Gallery of past work

Tuesday, 12 November 2019

Colorising green

Onto the pure, stark, manipulated, black and white images shown here, I've put colour using the colorise function on hue/saturation in Photoshop Elements. When applied to black and white images, it is very useful in producing pure, uncomplicated colour. I use it quite often when I'm experimenting.

In this case I've added a vivid, acid green.

The results with their limited colour palette, take me back almost to the less abstracted, more complex images stitched for the Gardens Gallery in Cheltenham. In other words, by reintroducing colour, I've now gone very nearly full-circle - but with the colour simplified and abstracted as the images themselves have been.

This feels right, everything stripped bare of detail so that the simple images tell the story.


Sunday, 3 November 2019

Tricks of light

The cut out trees mentioned a couple of posts ago held up in bright sunlight against a cream paper background produced more extraordinary photographs that may lead nowhere but have given me pleasure.

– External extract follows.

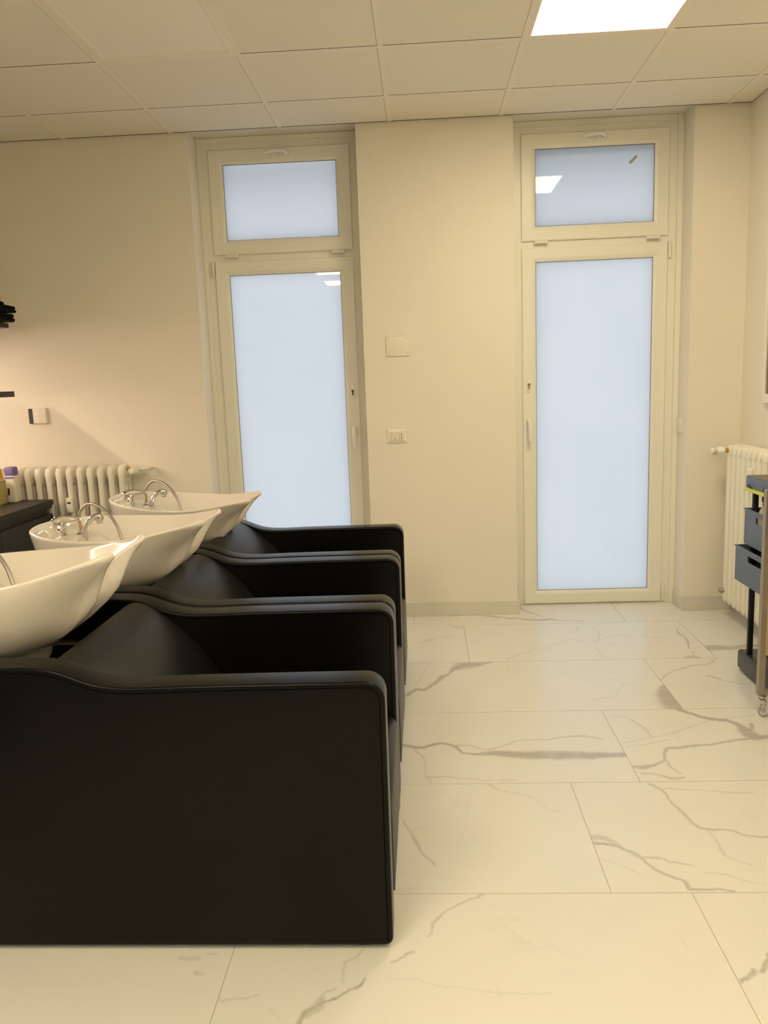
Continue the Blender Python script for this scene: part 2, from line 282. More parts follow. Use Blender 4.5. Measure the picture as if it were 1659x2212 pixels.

And they now sit in my work journal with the thoughts they’ve sparked so perhaps they’ll lead somewhere after all. 

Saturday, 2 November 2019

Things left over

While making recent Chenonceau pieces, I produced unexpected ‘ghost’ versions of the images. These came from the backing papers which were left over after the process of printing onto fabric for stitching and the cutting out and were then found in a random curled up heap to be thrown away. Fortunately, I stretched these out before they went in the bin and realised their possibilities.

I had cut out the images together with their stiffer backing papers to make the cutting easier. Sometimes this had happened while the fabric was still stuck to the carrier papers for going through the printer and sometimes once the images had been ironed on to Bondaweb.

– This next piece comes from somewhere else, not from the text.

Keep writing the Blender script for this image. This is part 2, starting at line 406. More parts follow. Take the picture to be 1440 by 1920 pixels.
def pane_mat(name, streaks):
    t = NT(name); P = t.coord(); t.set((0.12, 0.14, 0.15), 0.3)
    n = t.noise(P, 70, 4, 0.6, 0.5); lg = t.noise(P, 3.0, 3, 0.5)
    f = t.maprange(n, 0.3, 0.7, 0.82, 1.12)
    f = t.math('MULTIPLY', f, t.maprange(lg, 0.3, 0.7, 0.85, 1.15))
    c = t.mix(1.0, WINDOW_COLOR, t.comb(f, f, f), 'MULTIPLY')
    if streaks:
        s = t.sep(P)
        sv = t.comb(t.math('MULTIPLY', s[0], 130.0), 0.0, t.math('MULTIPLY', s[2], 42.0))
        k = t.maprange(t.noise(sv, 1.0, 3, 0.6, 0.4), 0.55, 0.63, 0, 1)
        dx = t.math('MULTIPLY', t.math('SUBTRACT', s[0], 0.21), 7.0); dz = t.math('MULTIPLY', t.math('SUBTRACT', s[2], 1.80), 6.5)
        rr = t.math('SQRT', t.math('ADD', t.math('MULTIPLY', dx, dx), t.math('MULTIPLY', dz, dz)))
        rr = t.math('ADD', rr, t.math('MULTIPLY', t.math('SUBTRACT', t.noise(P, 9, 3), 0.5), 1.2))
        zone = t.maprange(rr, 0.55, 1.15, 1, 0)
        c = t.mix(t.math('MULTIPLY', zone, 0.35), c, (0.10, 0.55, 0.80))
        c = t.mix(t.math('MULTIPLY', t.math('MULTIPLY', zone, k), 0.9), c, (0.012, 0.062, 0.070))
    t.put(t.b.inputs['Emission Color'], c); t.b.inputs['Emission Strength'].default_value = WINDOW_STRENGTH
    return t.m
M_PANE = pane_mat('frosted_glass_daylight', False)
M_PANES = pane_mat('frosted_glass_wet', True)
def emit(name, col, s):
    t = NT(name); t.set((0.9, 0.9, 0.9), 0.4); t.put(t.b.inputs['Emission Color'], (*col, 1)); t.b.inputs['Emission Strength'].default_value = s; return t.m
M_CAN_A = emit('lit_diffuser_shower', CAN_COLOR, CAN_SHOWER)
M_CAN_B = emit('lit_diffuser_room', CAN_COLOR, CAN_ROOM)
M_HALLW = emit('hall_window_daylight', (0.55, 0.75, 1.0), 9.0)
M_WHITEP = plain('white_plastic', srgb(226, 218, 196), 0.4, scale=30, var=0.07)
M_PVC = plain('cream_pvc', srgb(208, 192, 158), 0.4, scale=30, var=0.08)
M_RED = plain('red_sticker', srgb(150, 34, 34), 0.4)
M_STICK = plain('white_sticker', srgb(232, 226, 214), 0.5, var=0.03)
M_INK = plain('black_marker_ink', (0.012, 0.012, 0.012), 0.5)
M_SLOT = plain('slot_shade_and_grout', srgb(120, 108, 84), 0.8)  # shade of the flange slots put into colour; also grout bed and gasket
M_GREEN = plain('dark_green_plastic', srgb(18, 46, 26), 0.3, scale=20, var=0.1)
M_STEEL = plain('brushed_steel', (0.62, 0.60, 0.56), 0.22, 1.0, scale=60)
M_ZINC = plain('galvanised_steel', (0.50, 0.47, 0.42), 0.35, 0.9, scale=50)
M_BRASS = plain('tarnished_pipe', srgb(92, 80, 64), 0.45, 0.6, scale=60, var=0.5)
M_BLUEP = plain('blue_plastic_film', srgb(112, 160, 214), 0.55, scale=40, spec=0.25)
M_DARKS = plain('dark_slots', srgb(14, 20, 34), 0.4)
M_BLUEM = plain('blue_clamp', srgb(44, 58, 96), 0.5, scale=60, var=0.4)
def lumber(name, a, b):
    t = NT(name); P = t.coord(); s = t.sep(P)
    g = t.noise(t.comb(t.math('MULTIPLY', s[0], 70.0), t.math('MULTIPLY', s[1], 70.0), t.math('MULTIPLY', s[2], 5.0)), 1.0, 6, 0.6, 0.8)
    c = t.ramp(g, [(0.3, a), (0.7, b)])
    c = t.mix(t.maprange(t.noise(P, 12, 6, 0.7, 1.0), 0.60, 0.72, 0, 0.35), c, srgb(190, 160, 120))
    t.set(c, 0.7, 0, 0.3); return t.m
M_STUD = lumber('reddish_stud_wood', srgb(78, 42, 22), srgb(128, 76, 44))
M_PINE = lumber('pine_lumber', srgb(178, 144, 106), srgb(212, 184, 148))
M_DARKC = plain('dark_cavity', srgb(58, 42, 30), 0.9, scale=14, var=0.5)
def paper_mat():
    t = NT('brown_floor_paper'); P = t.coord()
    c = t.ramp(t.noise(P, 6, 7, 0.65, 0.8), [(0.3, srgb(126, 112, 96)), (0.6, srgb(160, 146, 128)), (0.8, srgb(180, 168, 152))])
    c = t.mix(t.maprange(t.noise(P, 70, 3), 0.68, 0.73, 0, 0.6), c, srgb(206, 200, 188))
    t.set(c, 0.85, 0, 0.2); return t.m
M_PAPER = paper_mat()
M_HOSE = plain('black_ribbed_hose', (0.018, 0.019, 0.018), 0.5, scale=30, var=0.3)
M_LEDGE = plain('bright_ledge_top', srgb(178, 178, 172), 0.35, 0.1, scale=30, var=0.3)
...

This produced papers of different weights which I overlaid and glued onto black paper. I played also with which papers to use and how they should be layered.

Fine Bondaweb backing paper shapes 

Bondaweb backing paper and heavier paper carrier for printing 

I’m left enjoying the unexpected results of using up leftovers and am now adding the effects produced to the set of ideas currently playing in my mind.